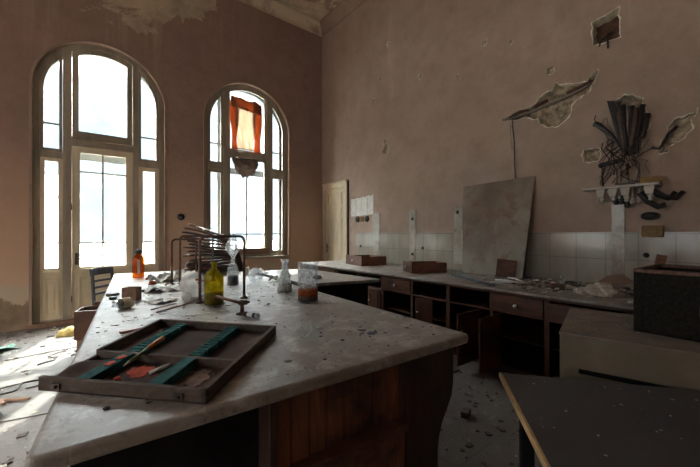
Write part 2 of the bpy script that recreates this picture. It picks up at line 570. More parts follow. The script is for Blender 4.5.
# the door opening reaches the floor line: keep a 2 cm sill so the hole stays inside the wall
holes[0] = [(x, max(z, .02)) for x, z in holes[0]]
pts, fs = wall_with_holes([(XL, 0), (XR+TH, 0), (XR+TH, ZC), (XL, ZC)], holes)
g.add([(p[0], YB, p[1]) for p in pts], fs)
g.add([(p[0], YB+TH, p[1]) for p in pts], fs)
for h in holes:
    n = len(h)
    g.add([(p[0], YB, p[1]) for p in h]+[(p[0], YB+TH, p[1]) for p in h], [(i, (i+1) % n, n+(i+1) % n, n+i) for i in range(n)])
struct(g.build('wall_back', M['wall_b'], loc=(0, YB, 0)))

# raised plaster edge around both arches
for k, w in enumerate((W1, W2)):
    g = G()
    a = arch(w['cx']-w['r']-.035, w['cx']+w['r']+.035, w['z0'], w['cx'], w['r']+.035, w['sp'], n=28)
    b = arch(w['cx']-w['r'], w['cx']+w['r'], w['z0']+.001, w['cx'], w['r'], w['sp'], n=28)
    g.ring(a, b, YB-.018, YB)
    struct(g.build('trim_%d' % (k+1), M['cove']))

# right wall, with the holes broken into it (coordinates are y, z on the wall)
niche = [(1.070, 4.11), (1.072, 3.93), (1.062, 3.765), (1.20, 3.765), (1.325, 3.775), (1.332, 3.93), (1.336, 4.06), (1.21, 4.07)]
small = [(1.256, 2.511), (1.25, 2.45), (1.258, 2.379), (1.34, 2.37), (1.419, 2.385), (1.435, 2.46), (1.42, 2.53), (1.34, 2.52)]
brk = [(2.407, 3.175), (2.30, 3.225), (2.16, 3.245), (1.99, 3.275), (1.91, 3.345), (1.83, 3.385), (1.76, 3.395), (1.72, 3.47), (1.69, 3.42),
       (1.56, 3.40), (1.47, 3.375), (1.40, 3.36), (1.345, 3.42), (1.275, 3.475), (1.31, 3.36), (1.36, 3.24), (1.44, 3.21),
       (1.55, 3.135), (1.555, 3.06), (1.63, 2.95), (1.74, 2.895), (1.85, 2.92), (1.925, 2.985), (1.96, 3.07), (2.10, 3.115), (2.28, 3.125)]
crk = [(.735, 2.36), (.71, 2.50), (.665, 2.58), (.63, 2.66), (.53, 2.70), (.45, 2.76), (.455, 2.70), (.50, 2.655), (.485, 2.56), (.56, 2.47), (.64, 2.43), (.66, 2.36)]
bun = [(1.10, 3.05), (1.02, 3.08), (.93, 3.03), (.86, 2.98), (.84, 2.86), (.86, 2.60), (.88, 2.42), (1.0, 2.38), (1.06, 2.48), (1.08, 2.70), (1.12, 2.90)]
pock = []
for (cy, cz, rr) in ((4.818, 5.353, .06), (5.053, 4.706, .05), (3.992, 4.397, .055), (5.238, 4.346, .04), (4.89, 3.22, .10), (4.90, 3.40, .05), (2.736, 4.441, .05), (1.80, 3.66, .05), (2.319, 4.269, .03), (3.2, 4.1, .03)):
    q = []
    for i in range(9):
        a = -2*PI*i/9
        rad = rr*(.6+.6*random.random())
        q.append((cy+rad*math.cos(a), cz+rad*math.sin(a)*1.2))
    pock.append(q)
def ragged(loop, amp, it=2):
    rr_ = random.Random(len(loop)*7)
    for _ in range(it):
        out = []
        n = len(loop)
        for i in range(n):
            a, b = loop[i], loop[(i+1) % n]
            dx, dz = b[0]-a[0], b[1]-a[1]
            k = rr_.uniform(-amp, amp)
            out += [a, ((a[0]+b[0])/2-dz*k, (a[1]+b[1])/2+dx*k)]
        loop = out
    return loop
niche, small = ragged(niche, .10), ragged(small, .16)
brk, crk, bun = ragged(brk, .16), ragged(crk, .22), ragged(bun, .2)
depths = [.16, .10, .09, .05, .10]+[.04]*len(pock)
loops = [niche, small, brk, crk, bun]+pock
g = G()
pts, fs = wall_with_holes([(YF, 0), (YB, 0), (YB, ZC), (YF, ZC)], loops)
g.add([(XR, p[0], p[1]) for p in pts], fs)
g.box((XR+.2, YF, 0), (XR+TH, YB, ZC))
for h, d in zip(loops, depths):
    n = len(h)
    g.m = 2
    g.add([(XR, p[0], p[1]) for p in h]+[(XR+d, p[0], p[1]) for p in h], [(i, (i+1) % n, n+(i+1) % n, n+i) for i in range(n)])
    g.m = 3 if h is niche else 1
    g.add([(XR+d, p[0], p[1]) for p in h], [list(range(n))])
    # broken lip standing a few millimetres proud of the paint
    g.m = 2
    c = (sum(p[0] for p in h)/n, sum(p[1] for p in h)/n)
    def off(p, e):
        dx, dz = p[0]-c[0], p[1]-c[1]
        l = math.hypot(dx, dz) or 1
        return (p[0]+dx/l*e, p[1]+dz/l*e)
    lip = .014 if h not in pock else .008
    A = [off(p, lip*random.uniform(.3, 1.3)) for p in h]
    g.ring(A, h, XR-.005, XR+.001, ax='x')
g.m = 0
struct(g.build('wall_right', [M['wall_r'], M['raw'], M['rim'], M['brick']], loc=(XR, 0, 0)))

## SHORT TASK
Without the pictures, copy the material exactly as given.

## FINISHED EXERCISE
Write part 2 of the bpy script that recreates this picture. It picks up at line 570. More parts follow. The script is for Blender 4.5.
# the door opening reaches the floor line: keep a 2 cm sill so the hole stays inside the wall
holes[0] = [(x, max(z, .02)) for x, z in holes[0]]
pts, fs = wall_with_holes([(XL, 0), (XR+TH, 0), (XR+TH, ZC), (XL, ZC)], holes)
g.add([(p[0], YB, p[1]) for p in pts], fs)
g.add([(p[0], YB+TH, p[1]) for p in pts], fs)
for h in holes:
    n = len(h)
    g.add([(p[0], YB, p[1]) for p in h]+[(p[0], YB+TH, p[1]) for p in h], [(i, (i+1) % n, n+(i+1) % n, n+i) for i in range(n)])
struct(g.build('wall_back', M['wall_b'], loc=(0, YB, 0)))

# raised plaster edge around both arches
for k, w in enumerate((W1, W2)):
    g = G()
    a = arch(w['cx']-w['r']-.035, w['cx']+w['r']+.035, w['z0'], w['cx'], w['r']+.035, w['sp'], n=28)
    b = arch(w['cx']-w['r'], w['cx']+w['r'], w['z0']+.001, w['cx'], w['r'], w['sp'], n=28)
    g.ring(a, b, YB-.018, YB)
    struct(g.build('trim_%d' % (k+1), M['cove']))

# right wall, with the holes broken into it (coordinates are y, z on the wall)
niche = [(1.070, 4.11), (1.072, 3.93), (1.062, 3.765), (1.20, 3.765), (1.325, 3.775), (1.332, 3.93), (1.336, 4.06), (1.21, 4.07)]
small = [(1.256, 2.511), (1.25, 2.45), (1.258, 2.379), (1.34, 2.37), (1.419, 2.385), (1.435, 2.46), (1.42, 2.53), (1.34, 2.52)]
brk = [(2.407, 3.175), (2.30, 3.225), (2.16, 3.245), (1.99, 3.275), (1.91, 3.345), (1.83, 3.385), (1.76, 3.395), (1.72, 3.47), (1.69, 3.42),
       (1.56, 3.40), (1.47, 3.375), (1.40, 3.36), (1.345, 3.42), (1.275, 3.475), (1.31, 3.36), (1.36, 3.24), (1.44, 3.21),
       (1.55, 3.135), (1.555, 3.06), (1.63, 2.95), (1.74, 2.895), (1.85, 2.92), (1.925, 2.985), (1.96, 3.07), (2.10, 3.115), (2.28, 3.125)]
crk = [(.735, 2.36), (.71, 2.50), (.665, 2.58), (.63, 2.66), (.53, 2.70), (.45, 2.76), (.455, 2.70), (.50, 2.655), (.485, 2.56), (.56, 2.47), (.64, 2.43), (.66, 2.36)]
bun = [(1.10, 3.05), (1.02, 3.08), (.93, 3.03), (.86, 2.98), (.84, 2.86), (.86, 2.60), (.88, 2.42), (1.0, 2.38), (1.06, 2.48), (1.08, 2.70), (1.12, 2.90)]
pock = []
for (cy, cz, rr) in ((4.818, 5.353, .06), (5.053, 4.706, .05), (3.992, 4.397, .055), (5.238, 4.346, .04), (4.89, 3.22, .10), (4.90, 3.40, .05), (2.736, 4.441, .05), (1.80, 3.66, .05), (2.319, 4.269, .03), (3.2, 4.1, .03)):
    q = []
    for i in range(9):
        a = -2*PI*i/9
        rad = rr*(.6+.6*random.random())
        q.append((cy+rad*math.cos(a), cz+rad*math.sin(a)*1.2))
    pock.append(q)
def ragged(loop, amp, it=2):
    rr_ = random.Random(len(loop)*7)
    for _ in range(it):
        out = []
        n = len(loop)
        for i in range(n):
            a, b = loop[i], loop[(i+1) % n]
            dx, dz = b[0]-a[0], b[1]-a[1]
            k = rr_.uniform(-amp, amp)
            out += [a, ((a[0]+b[0])/2-dz*k, (a[1]+b[1])/2+dx*k)]
        loop = out
    return loop
niche, small = ragged(niche, .10), ragged(small, .16)
brk, crk, bun = ragged(brk, .16), ragged(crk, .22), ragged(bun, .2)
depths = [.16, .10, .09, .05, .10]+[.04]*len(pock)
loops = [niche, small, brk, crk, bun]+pock
g = G()
pts, fs = wall_with_holes([(YF, 0), (YB, 0), (YB, ZC), (YF, ZC)], loops)
g.add([(XR, p[0], p[1]) for p in pts], fs)
g.box((XR+.2, YF, 0), (XR+TH, YB, ZC))
for h, d in zip(loops, depths):
    n = len(h)
    g.m = 2
    g.add([(XR, p[0], p[1]) for p in h]+[(XR+d, p[0], p[1]) for p in h], [(i, (i+1) % n, n+(i+1) % n, n+i) for i in range(n)])
    g.m = 3 if h is niche else 1
    g.add([(XR+d, p[0], p[1]) for p in h], [list(range(n))])
    # broken lip standing a few millimetres proud of the paint
    g.m = 2
    c = (sum(p[0] for p in h)/n, sum(p[1] for p in h)/n)
    def off(p, e):
        dx, dz = p[0]-c[0], p[1]-c[1]
        l = math.hypot(dx, dz) or 1
        return (p[0]+dx/l*e, p[1]+dz/l*e)
    lip = .014 if h not in pock else .008
    A = [off(p, lip*random.uniform(.3, 1.3)) for p in h]
    g.ring(A, h, XR-.005, XR+.001, ax='x')
g.m = 0
struct(g.build('wall_right', [M['wall_r'], M['raw'], M['rim'], M['brick']], loc=(XR, 0, 0)))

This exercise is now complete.